____ Dataset extract

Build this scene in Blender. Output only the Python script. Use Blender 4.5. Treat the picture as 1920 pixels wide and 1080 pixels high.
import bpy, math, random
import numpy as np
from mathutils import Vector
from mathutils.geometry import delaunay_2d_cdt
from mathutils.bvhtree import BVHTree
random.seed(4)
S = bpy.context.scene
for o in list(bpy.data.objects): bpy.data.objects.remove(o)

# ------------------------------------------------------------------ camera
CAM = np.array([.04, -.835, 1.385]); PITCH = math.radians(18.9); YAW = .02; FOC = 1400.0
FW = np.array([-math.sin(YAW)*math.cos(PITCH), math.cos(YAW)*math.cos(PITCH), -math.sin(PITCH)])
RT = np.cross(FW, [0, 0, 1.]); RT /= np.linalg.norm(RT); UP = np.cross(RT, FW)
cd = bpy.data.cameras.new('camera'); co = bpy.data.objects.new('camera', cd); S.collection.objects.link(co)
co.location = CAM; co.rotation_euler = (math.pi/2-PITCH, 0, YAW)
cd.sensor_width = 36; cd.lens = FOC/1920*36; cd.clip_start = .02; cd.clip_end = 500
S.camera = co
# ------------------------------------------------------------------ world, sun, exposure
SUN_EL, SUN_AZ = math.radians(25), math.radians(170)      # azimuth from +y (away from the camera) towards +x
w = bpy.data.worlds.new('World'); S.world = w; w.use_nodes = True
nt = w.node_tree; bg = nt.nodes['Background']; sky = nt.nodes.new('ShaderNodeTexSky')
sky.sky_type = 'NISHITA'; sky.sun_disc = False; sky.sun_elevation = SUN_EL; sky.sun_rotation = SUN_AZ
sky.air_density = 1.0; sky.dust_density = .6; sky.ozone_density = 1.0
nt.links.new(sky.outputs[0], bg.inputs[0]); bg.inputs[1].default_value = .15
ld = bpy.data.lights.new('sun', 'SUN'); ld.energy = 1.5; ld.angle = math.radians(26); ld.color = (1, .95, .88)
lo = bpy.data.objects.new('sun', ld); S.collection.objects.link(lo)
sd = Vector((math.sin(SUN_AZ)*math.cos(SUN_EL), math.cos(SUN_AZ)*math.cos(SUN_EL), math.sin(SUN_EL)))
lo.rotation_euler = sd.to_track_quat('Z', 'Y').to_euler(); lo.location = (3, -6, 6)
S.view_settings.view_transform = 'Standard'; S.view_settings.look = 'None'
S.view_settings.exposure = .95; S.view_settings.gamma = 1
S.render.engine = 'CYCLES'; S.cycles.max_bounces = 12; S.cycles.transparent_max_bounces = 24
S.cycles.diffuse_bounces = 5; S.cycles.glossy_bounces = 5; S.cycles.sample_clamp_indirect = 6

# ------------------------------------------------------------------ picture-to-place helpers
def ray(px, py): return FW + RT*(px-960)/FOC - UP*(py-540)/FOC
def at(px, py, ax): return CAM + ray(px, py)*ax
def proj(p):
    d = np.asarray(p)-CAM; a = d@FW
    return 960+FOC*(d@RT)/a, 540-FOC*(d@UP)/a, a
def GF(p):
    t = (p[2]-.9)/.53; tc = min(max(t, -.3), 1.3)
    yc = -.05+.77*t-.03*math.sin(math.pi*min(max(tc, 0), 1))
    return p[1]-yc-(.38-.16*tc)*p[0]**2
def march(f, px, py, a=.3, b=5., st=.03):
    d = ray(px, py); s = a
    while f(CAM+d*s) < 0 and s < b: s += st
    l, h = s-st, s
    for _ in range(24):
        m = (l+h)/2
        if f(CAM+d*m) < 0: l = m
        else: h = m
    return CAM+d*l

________

Task to complete: Write out a verbatim copy of the data, beginning with its first line and ending with the line that contains "for o in list(bpy.data.objects): bpy.data.objects.remove(o)".

Answer for this exercise:
Build this scene in Blender. Output only the Python script. Use Blender 4.5. Treat the picture as 1920 pixels wide and 1080 pixels high.
import bpy, math, random
import numpy as np
from mathutils import Vector
from mathutils.geometry import delaunay_2d_cdt
from mathutils.bvhtree import BVHTree
random.seed(4)
S = bpy.context.scene
for o in list(bpy.data.objects): bpy.data.objects.remove(o)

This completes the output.